[BEGIN Data excerpts]

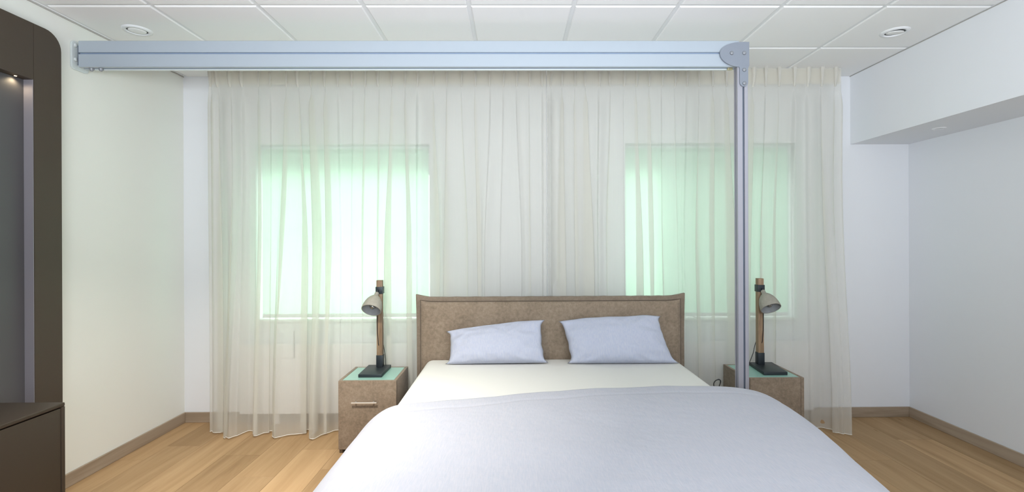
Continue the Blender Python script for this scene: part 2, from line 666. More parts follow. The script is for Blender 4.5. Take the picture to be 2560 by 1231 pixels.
skirting('baseboard_left', M['skirt_y'], XL, XL + 0.014, YF, YB)
skirting('baseboard_back', M['skirt'], XL + 0.014, XRR - 0.014, YB - 0.014, YB)
skirting('baseboard_right', M['skirt_y'], XRR - 0.014, XRR, YF, YB)
# shadow-gap ceiling moulding along the side walls
m = MB()
m.box(XL, XL + 0.005, YF, YB, H - 0.009, H - 0.0035)
struct(m.build('trim_1', M['trim']))
m = MB()
m.box(XR - 0.004, XR, YF, YB, H - 0.007, H - 0.0035)
struct(m.build('trim_2', M['trim']))


# ------------------------------------------------------------------ windows
def make_window(name, W, zhead, mull):
    x0, x1, z0, z1 = W
    ya, yb = YB + 0.12, YB + 0.18
    m = MB()
    fw = 0.012
    m.box(x0, x0 + fw, ya, yb, z0, z1)
    m.box(x1 - fw, x1, ya, yb, z0, z1)
    m.box(x0 + fw, x1 - fw, ya, yb, z0, z0 + fw)
    m.box(x0 + fw, x1 - fw, ya, yb, z1 - fw, z1)
    m.box(x0 + fw, x1 - fw, ya, yb, zhead, zhead + 0.03)
    for xm in mull:
        m.box(xm - 0.02, xm + 0.02, ya, yb, z0 + fw, zhead)
    w = struct(m.build(name, M['frame']))
    xs = [x0 + fw] + sorted(mull) + [x1 - fw]
    for k, (a, c) in enumerate(zip(xs, xs[1:])):
        p = MB()
        p.box(a + (0.02 if k else 0), c - (0.02 if k < len(xs) - 2 else 0), ya + 0.025, ya + 0.035, z0 + fw, zhead)
        dimmed = name == 'window_2' and k == 1
        p.build('pane', M['pane_dim'] if dimmed else M['pane'], w)
    p = MB()
    p.box(x0 + fw, x1 - fw, ya + 0.025, ya + 0.035, zhead + 0.03, z1 - fw)
    p.build('dim_transom_pane', M['pane_head_dim'], w)
    s = MB()
    s.box(x0 + 0.002, x1 - 0.002, YB - 0.02, ya, z0, z0 + 0.018, 0.003)
    s.build('window_sill', M['frame'], w)
    return w


make_window('window_1', W1, 2.02, [])
make_window('window_2', W2, 2.02, [1.245])  # mullion added as the edge of the dimmed glass


def roller_blind(W, gl, gr, label, cord):
    x0, x1, z0, z1 = W
    t = thing('roller_blind', ((x0 + x1) / 2, YB + 0.06, z1 - 0.02), label, 'blind', 'roller blinds in the two windows')
    m = MB()
    m.tube([(x0 + 0.01, YB + 0.07, z1 - 0.055), (x1 - 0.01, YB + 0.07, z1 - 0.055)], 0.018, 16)
    m.build('roller_tube', M['white_metal'], t, smooth=True)
    m = MB()
    m.box(x0 + gl, x1 - gr, YB + 0.048, YB + 0.0495, z0 + 0.055, z1 - 0.030)
    m.build('blind_fabric', M['blind'], t)
    m = MB()
    m.box(x0 + gl, x1 - gr, YB + 0.040, YB + 0.058, z0 + 0.028, z0 + 0.058, 0.004)
    m.build('bottom_bar', M['white_metal'], t)
    m = MB()
    xc = x1 - 0.012
    m.tube([(xc, YB + 0.045, z1 - 0.05), (xc, YB + 0.045, z0 + 0.05)], 0.0022, 6)
    m.build('pull_chain', M['white_metal'], t, smooth=True)
    if cord:
        m = MB()
        pts = []
        for k in range(25):
            u = k / 24
            pts.append((1.375 + 0.12 * u, YB - 0.03 + 0.01 * math.sin(6 * u), z0 + 0.026 + 0.024 * math.sin(PI * u * 1.0) * (1 - 0.3 * u)))
        m.tube(pts, 0.005, 8)
        m.build('cord_end', M['white_metal'], t, smooth=True, )
    return t


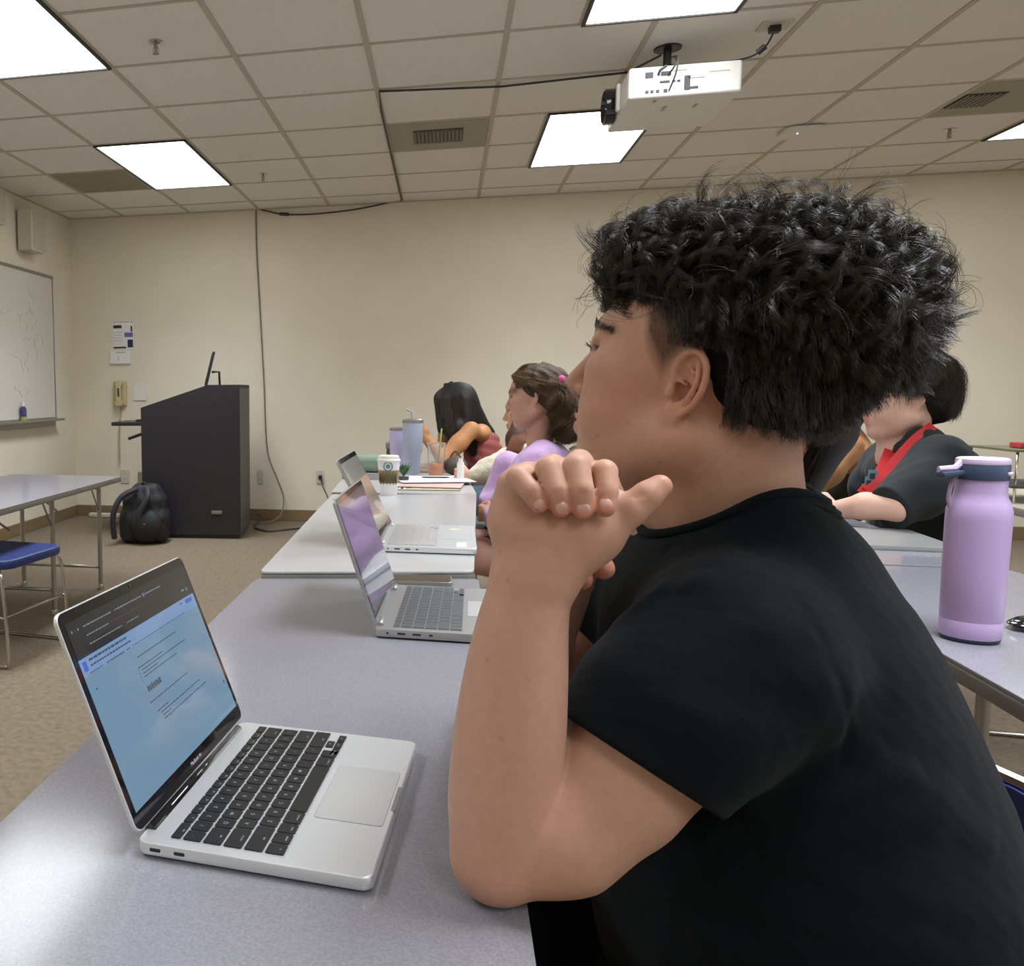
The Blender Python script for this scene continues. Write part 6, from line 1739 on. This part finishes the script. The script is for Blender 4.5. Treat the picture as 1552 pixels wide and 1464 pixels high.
def shE(f):
    f.ell(PB(1100, 930, YE), [.14, .18, .18], .05); f.ell(PB(1095, 815, YE), [.10, .17, .06], .05)
    f.chain([PB(1080, 800, YE - .10), PB(985, 830, YE - .14), PB(930, 860, YE - .13)], [.06, .065, .06], .04)
    f.cone(PB(1142, 765, YE - .05), PB(1142, 765, YE + .09), .052, .052, .05)
    f.cone(PB(945, 755, YE + .05), PB(1080, 800, YE + .05), .05, .07, .05)
    f.fn(lambda p: .005 * smooth_noise(p, 26, 91), op='d')
cloth('patterned_shirt', oE, shE, (hE[0] - .45, YE - .4, .5), (hE[0] + .35, YE + .4, 1.25), pat, .008)
def hE_(f):
    f.ell(HE(-.02, 0, .048), [.095, .078, .08], .02, 'u', RE)
    f.chain([HE(-.05, 0, .02), PB(1236, 648, YE + .02), PB(1210, 705, YE + .04), PB(1190, 770, YE + .04)], [.078, .046, .036, .03], .03)
cloth('hair', oE, hE_, hE - .35, hE + .32, hbB, .008)
gE = []
for k in range(9):
    u_ = k / 8; gE.append(([HE(-.02, .0, .13), PB(1160 + 70 * u_, 600 - 10 * u_, YE - .08), PB(1210 + 55 * u_, 640, YE - .05), PB(1195 + 42 * u_, 690, YE - .01), PB(1180 + 30 * u_, 760, YE + .0)], None))
strands('long_hair', flow(gE, 1800, .012, .0003, 56, 14, .004, 9), .0005, hsB, oE)

# ---- F: student in the olive tank top between them
YF = 3.55
hF = PB(1262, 618, YF)
olive = mat('olive_rib', (.035, .035, .018), .85, bump=.6, bscale=150, bdist=.003)
def bodyF(f, Hf, R):
    f.cone(Hf(-.02, 0, -.04), PB(1275, 660, YF), .042, .048, .03); f.ell(PB(1275, 705, YF + .02), [.10, .15, .14], .05)
    f.chain([PB(1282, 678, YF - .15), PB(1252, 715, YF - .22), PB(1225, 745, YF - .26)], [.055, .048, .036], .03)
    f.chain([PB(1225, 745, YF - .26), PB(1190, 745, YF - .2)], [.036, .028], .01); fist(f, PB(1180, 745, YF - .2), .032, (-1, 0, 0))
oF, HF_, RF_ = other('person in an olive tank top leaning forward, seen between two black T-shirts', (hF[0] + .03, YF, 0), hF, (-.97, .1), -.1, .88, skinB, bodyF, lo=(hF[0] - .5, YF - .4, .6), hi=(hF[0] + .3, YF + .35, 1.35), h=.006, ear_sides=())
def taF(f):
    f.ell(PB(1275, 735, YF + .02), [.115, .16, .15], .04); f.ell(PB(1282, 700, YF + .05), [.08, .12, .07], .04); f.ball(PB(1282, 682, YF - .17), .065, .01, 's')
cloth('tank_top', oF, taF, (hF[0] - .3, YF - .35, .6), (hF[0] + .35, YF + .35, 1.2), olive, .007)
def hF2(f):
    f.ell(HF_(-.018, 0, .052), [.098, .080, .080], .02, 'u', RF_); f.ell(HF_(.045, 0, .085), [.045, .055, .035], .02, 'u', RF_); f.ell(HF_(-.05, 0, .01), [.06, .078, .07], .02, 'u', RF_); f.chain([HF_(-.07, 0, 0), PB(1284, 650, YF + .02), PB(1290, 664, YF + .03)], [.055, .03, .012], .03)
cloth('hair', oF, hF2, hF - .25, hF + .25, mat('hair_brown_dark', (.04, .022, .010), .6), .007)
strands('dark_hair', flow([([HF_(-.0, .0, .13), HF_(-.08, .03, .07), HF_(-.11, .04, -.02), HF_(-.12, .04, -.10)], None), ([HF_(-.0, .0, .13), HF_(-.04, .07, .07), HF_(-.07, .08, -.02), HF_(-.10, .07, -.08)], None)], 700, .014, .0004, 57, 12), .0008, mat('hair_brown_f', (.06, .035, .018), .4), oF)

[END Data excerpts]

### [Directions]
Reproduce the data above word for word from its first line through the line that holds "struct(m.build('trim_2', M['trim']))", both ends included; skip pictures.

### [Problem solution]
Continue the Blender Python script for this scene: part 2, from line 666. More parts follow. The script is for Blender 4.5. Take the picture to be 2560 by 1231 pixels.
skirting('baseboard_left', M['skirt_y'], XL, XL + 0.014, YF, YB)
skirting('baseboard_back', M['skirt'], XL + 0.014, XRR - 0.014, YB - 0.014, YB)
skirting('baseboard_right', M['skirt_y'], XRR - 0.014, XRR, YF, YB)
# shadow-gap ceiling moulding along the side walls
m = MB()
m.box(XL, XL + 0.005, YF, YB, H - 0.009, H - 0.0035)
struct(m.build('trim_1', M['trim']))
m = MB()
m.box(XR - 0.004, XR, YF, YB, H - 0.007, H - 0.0035)
struct(m.build('trim_2', M['trim']))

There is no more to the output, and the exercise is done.